Ficou também claro que as fake news não são apenas um erro pontual a ser corrigido pelos institutos de checagem, mas um instrumento político central na estratégia dos movimentos extremistas, pois é através delas que se consolidam a unidade interna e o voluntarismo das bolhas extremistas. A avalanche informativa e as redes sociais virtuais aumentaram de tal forma o fluxo de notícias que as pessoas acabaram confusas diante de tanta informação, ficando quase impossível eliminar as fake news.
O preço da isenção
A insegurança e incerteza sobre a autenticidade das notícias levaram os extremistas de direita à formação de grupos ideologicamente homogêneos dentro dos quais as pessoas recebem o mesmo tipo de informação, não importa se verdadeira ou falsa. Foi criado o ambiente ideal para a disseminação em massa de fake news, o que alimentou o fenômeno de radicalização descrito em detalhes pelo professor norte-americano Cass Sunstein (ex-assessor do presidente Barack Obama), no livro Going to Extremes, (publicado em 2009, sem tradução no Brasil).
Estamos presenciando uma situação nova em matéria de ressaca pós-eleitoral. Tradicionalmente, os vencedores costumavam exibir orgulhosamente sua opção eleitoral em camisetas e adesivos, mas o que assistimos hoje é um protagonismo dos derrotados, principalmente através de bandeiras nacionais em carros e da profusão de roupas nas cores verde e amarela. Há claramente uma posição desafiadora e uma recusa em aceitar a derrota, mesmo que esta posição busque se auto justificar usando fatos e dados absolutamente inverídicos. Não importa a credibilidade e sim a repetição incessante da mentira até que ela passe a ser reproduzida sem questionamentos.
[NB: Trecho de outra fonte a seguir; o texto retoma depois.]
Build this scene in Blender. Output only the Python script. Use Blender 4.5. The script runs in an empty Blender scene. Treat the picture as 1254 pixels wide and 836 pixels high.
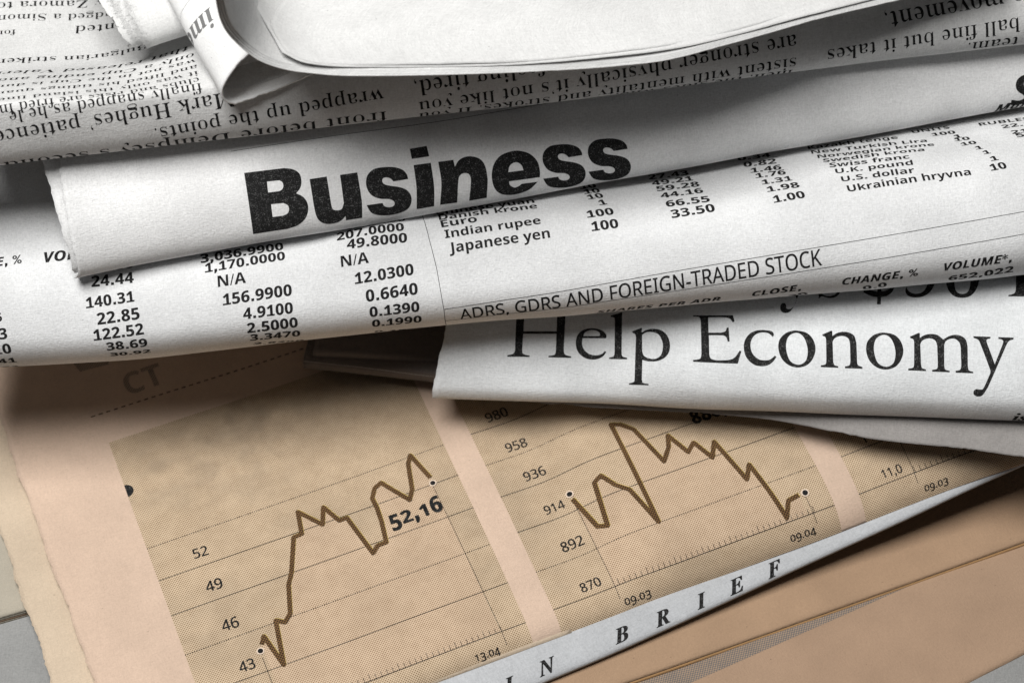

A radicalização e polarização ideológicas já estão transbordando o âmbito partidário para atingir as relações humanas, como mostra a multiplicação de vídeos e postagens na internet de pessoas hostilizadas ou discriminadas por integrantes das bolhas extremistas de direita. O fenômeno é mais intenso na região sul do país, especialmente em Santa Catarina e Paraná. A imprensa e o jornalismo não podem tratar estes casos de forma burocrática porque posturas tolerantes ou, supostamente isentas, contribuem para incentivar ainda mais o extremismo de direita.
Notas
(1) Imprensa e jornalismo são conceitos distintos. A imprensa é o negócio de disseminar e vender notícias. Jornalismo é a profissão responsável pela produção de notícias. Influenciadores são indivíduos, sem sua maioria, sem formação técnica jornalística, que divulgam e comentam fatos, dados e eventos pela internet.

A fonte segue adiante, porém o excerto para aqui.